Sucede periódicamente en Twitter, para disgusto del empresario Bernardo Domínguez. Cada tanto, en la red social de intercambio de breves pareceres proliferan los mensajes que le recuerdan las deudas que acumula y le exigen que cumpla sus obligaciones como patrón de una editorial. “Malpaso, paga ya” son las tres palabras que resumen la ola de indignación que puntualmente crece en Twitter, donde traductores y escritores vierten sus quejas contra las prácticas del grupo editorial presidido por Domínguez. La más reciente, el 15 de mayo, cuando María Enguix explicó que la novela Madame Bovary de extrarradio ha sido publicada por Malpaso sin renovar los derechos de traducción de la autora. Lo sabe bien porque ella misma es quien ha traducido el texto.
Malpaso, grupo editorial fundado en 2013 en Barcelona por Domínguez, empresario mexicano del sector de la construcción, ha llegado a acumular hasta 700.000 euros de deuda, originada por la rápida construcción de un emporio que, en menos de un lustro, absorbió a siete sellos, tirando de talonario. Pero Domínguez se hinchó de balón y ni esa inversión ni las caras ediciones de sus lanzamientos obtuvieron el retorno esperado. ¿Resultado? En junio de 2018, Malpaso despide a más de la mitad de su plantilla y se olvida de pagar las facturas de quienes habían trabajado mediante contrato mercantil.
Es el caso de Ana Flecha, una de las voces que suele empuñar la antorcha y mover la brea cuando se trata de poner la cara colorada a Domínguez, quien en una ocasión llegó a llamarla “ridícula” en Twitter. Ella sigue esperando que la editorial le abone dos traducciones y un informe de lectura que entregó en 2017. Ha reclamado el pago por correo electrónico, por teléfono, en persona, en redes sociales y a través de un burofax y un proceso monitorio, explica a El Salto. Flecha tiene dudas de que el conflicto se vaya a resolver a su favor y lamenta que “aunque nos pagaran a mí y a todos mis compañeros afectados, ojalá, las consecuencias que tienen los impagos a nivel económico y personal van a ser difíciles de compensar”. Tras uno de los fuegos, en un comunicado firmado personalmente por el propio Bernardo Domínguez en junio del año pasado, el presidente del grupo editorial se comprometió a saldar sus deudas en un periodo de cuatro meses.
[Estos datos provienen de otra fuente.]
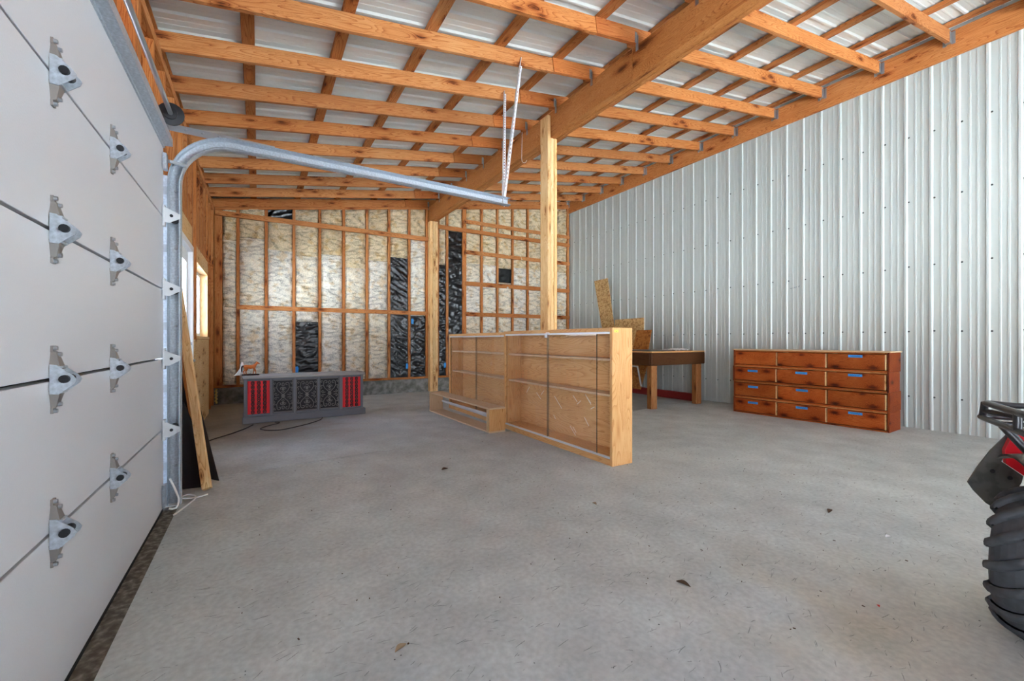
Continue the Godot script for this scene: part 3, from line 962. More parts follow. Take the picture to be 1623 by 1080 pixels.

“El caso de la editorial Malpaso es extremo; tal grado de incumplimiento y desprecio a las traductoras no es habitual”, considera Vicente Fernández, presidente de ACE Traductores, una asociación que no es sindicato ni colegio profesional, pero que intenta contribuir a la cohesión del colectivo en torno a la reivindicación de derechos y de dignificación de la profesión, en sus palabras. Fernández contabiliza casos de tarifas “escandalosamente bajas” en el sector, incumplimientos, retrasos en los pagos, falta de transparencia en el seguimiento de los ejemplares vendidos, pero puntualiza que “también hay muchas editoriales que cumplen los contratos y mantienen una relación profesional correcta con las personas que traducen para ellas”.
Para Flecha, “lo de Malpaso es una excepción y una vergüenza para todo el sector” y lo sitúa en “otro nivel de indecencia” con respecto a las malas prácticas habituales. También aprovecha para dejar un par de recados: “Que esos libros se sigan vendiendo en librerías me resulta inexplicable. Que los reseñe y los recomiende la prensa me parece desolador”.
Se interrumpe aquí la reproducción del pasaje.